Q: Why can't I listen to SIGTERM, SIGKILL or SIGSTOP?
A: SIGKILL and SIGSTOP can't be caught or used through signalfd/kqueue, so any
   attempt to use them will be rejected. Libtorque uses SIGTERM internally, so
   attempts to use it will also be rejected (technically, it uses
   EVTHREAD_TERM, which is #defined on current platforms to SIGTERM).
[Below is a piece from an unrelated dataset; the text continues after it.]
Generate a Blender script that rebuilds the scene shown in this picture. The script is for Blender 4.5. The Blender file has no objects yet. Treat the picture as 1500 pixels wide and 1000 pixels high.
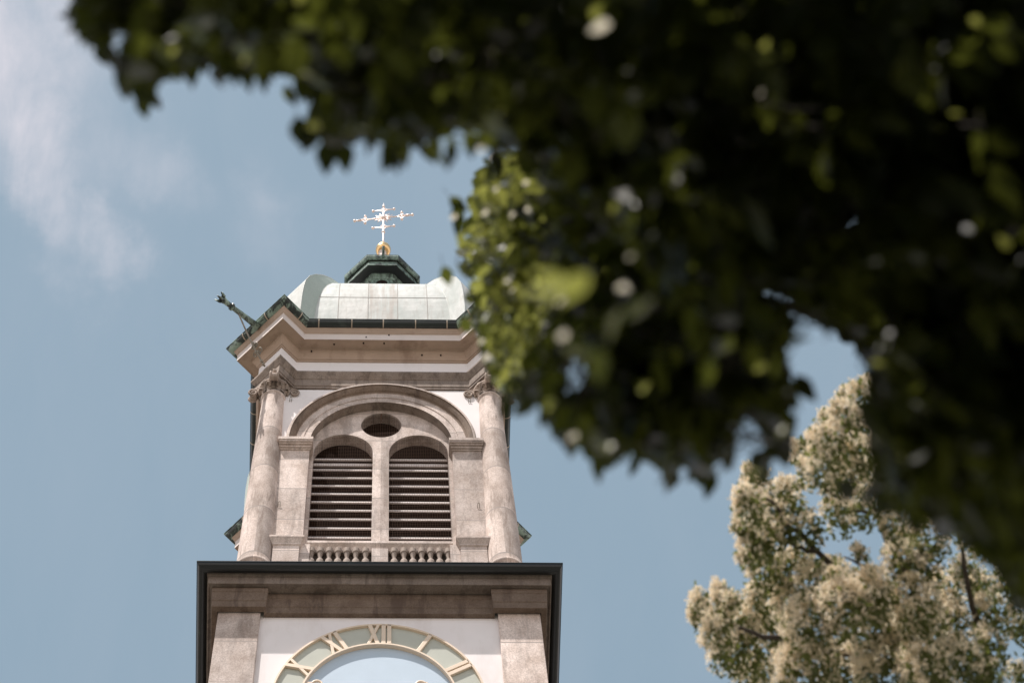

Q: Will externally-generated signals be delivered to libtorque threads, or
   other threads, or both?
A: libtorque uses POSIX threads, and reflects those semantics. An IPC signal
   will be delivered to an arbitrary thread which is not masking that signal.
   By default, libtorque threads mask all possible signals (all save KILL,
   STOP, and TERM -- see above), and thus signals will prefer other threads.
   When a signal is registered with libtorque, that signal will be unmasked in
   at least one libtorque thread.

   In summary: to ensure delivery to non-libtorque threads, don't register the
   relevant signals with libtorque, and mask them prior to calling
   torque_init(). To ensure handling within libtorque, mask the relevant
   signals (in all threads) prior to calling torque_init(), and register
   them for handling. Always be sure to keep SIGTERM blocked.

Q: Will signal handlers be called if libtorque is listening for that signal?
A: Signal delivered to libtorque threads will be consumed. It doesn't matter
   anyway, since you ought have the relevant signals blocked in other threads.
   Furthermore, libtorque might modify the (process-wide) signal handler.